L7

  • L7
  • L7 (Epitaph) 1988 
  • Smell the Magic EP (Sub Pop) 1990 
  • Bricks Are Heavy (Slash) 1992 
  • Pretend We're Dead (Japan. Polydor) 1992 
  • Hungry for Stink (Slash/Reprise) 1994 
  • The Beauty Process: Triple Platinum (Slash/Reprise) 1997 
  • Live Omaha to Osaka (Man's Ruin) 1998 
  • Slap-Happy (Wax Tadpole/Bong Load) 1999 
  • The Best of the Slash Years (UK London) 2000 

Like Lunachicks and Babes in Toyland, L7 emerged from rock’s pre-riot grrrl wing, seeking not to steamroller or dismantle the male mosh society but rather to join it. Girls just wanna bang heads, as it were. That’s a feminist stance in its own right, but in time L7’s four members would show they had plenty on their minds — along with bad humor-tinged attitude to spare. Not for nothing did director Oliver Stone chose their song “Shitlist” as Mallory Knox’s theme in his Natural Born Killers.

Prior to L7, bassist Jennifer Finch was in Sugar Baby Doll with Courtney Love and Babes in Toyland’s Kat Bjelland; guitarist Suzi Gardner fronted Los Angeles outfit the Debbies. With shouts of “Let’s Rock” and — gasp! — a boy by the name of Roy Koutsky in the drum seat, the L7 album is a heady but largely inconsequential introduction; it’s all brute force and speed, grunge as a sheer sonic description. Smell the Magic is where things start to get interesting. Moving to Sub Pop and enlisting drummer Dee (Demetra) Plakas (ex-Problem Dogs: for a good chuckle, find the quartet’s dinky 1983 new wave single, “City Hall”), L7 still brings the noise, but with a melodicism that isn’t as evident on the first album. Their songs are more pointed, too, railing against conformity, corporate-fed definitions of beauty and, in the flip-off anthem “Shove,” society in general.

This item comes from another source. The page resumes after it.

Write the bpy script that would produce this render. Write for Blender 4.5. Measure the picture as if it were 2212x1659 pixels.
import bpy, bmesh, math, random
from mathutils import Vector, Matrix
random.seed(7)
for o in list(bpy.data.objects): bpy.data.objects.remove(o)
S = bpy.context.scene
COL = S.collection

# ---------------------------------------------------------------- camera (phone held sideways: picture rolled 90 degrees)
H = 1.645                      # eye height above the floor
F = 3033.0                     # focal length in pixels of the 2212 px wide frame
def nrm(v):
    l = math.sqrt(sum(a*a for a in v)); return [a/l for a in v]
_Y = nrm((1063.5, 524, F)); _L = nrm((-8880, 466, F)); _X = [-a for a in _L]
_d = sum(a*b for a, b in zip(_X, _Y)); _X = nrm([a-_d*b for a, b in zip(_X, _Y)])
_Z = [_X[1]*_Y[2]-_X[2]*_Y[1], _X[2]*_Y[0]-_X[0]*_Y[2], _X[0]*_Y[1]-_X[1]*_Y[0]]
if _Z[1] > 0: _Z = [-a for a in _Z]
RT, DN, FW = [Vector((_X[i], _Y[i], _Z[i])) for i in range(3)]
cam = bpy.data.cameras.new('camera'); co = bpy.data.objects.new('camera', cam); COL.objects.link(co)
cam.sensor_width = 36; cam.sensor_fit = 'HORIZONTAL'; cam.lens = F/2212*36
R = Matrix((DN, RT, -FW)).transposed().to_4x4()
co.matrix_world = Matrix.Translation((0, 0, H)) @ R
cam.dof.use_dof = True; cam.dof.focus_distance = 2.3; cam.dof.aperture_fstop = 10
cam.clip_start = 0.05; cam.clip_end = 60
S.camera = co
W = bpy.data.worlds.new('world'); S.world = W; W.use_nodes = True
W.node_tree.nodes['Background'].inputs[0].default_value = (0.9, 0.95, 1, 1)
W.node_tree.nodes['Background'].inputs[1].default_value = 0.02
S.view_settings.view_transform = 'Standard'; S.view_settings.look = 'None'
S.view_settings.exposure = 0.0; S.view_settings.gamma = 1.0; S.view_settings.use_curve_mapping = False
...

Bricks Are Heavy, the Los Angeles quartet’s best to date, delivers. Without taming the quartet’s attack, co-producer Butch Vig adds definition and dynamics to L7’s sound; Suzi Gardner and Donita Sparks finally sound like a guitar tandem instead of a pair of thrashers, while Finch and Plakas form a piledriver rhythm section. A strong batch of songs also helps the cause, from the fury of “Everglade” and the biting anti-military rant “Wargasm” to the slow grind of “One More Thing,” the hyper surf wave of “Mr. Integrity” and the radio-ready groove of “Pretend We’re Dead.” The Japanese Pretend We’re Dead EP is worth searching out; it bolsters Bricks‘ strengths with some unreleased numbers — including an ironic take on Guns n’ Roses’ “Used to Love Her (Him)” — and five hot live cuts.

Hungry for Stink doesn’t hit Bricks Are Heavy‘s highs for a simple reason: the songs aren’t as good. L7 still plays the hell out of them, and there are moments — the wonderfully lusty and snot-nosed “Andres,” for one. But even if it doesn’t exactly stink, Hungry is still a letdown.

With a new L7 album, The Beauty Process, in the can, Finch quit in the summer of ’96 and formed a new band. Belly alumna Gail Greenwood took her place, making her recorded debut on the 1997 live album.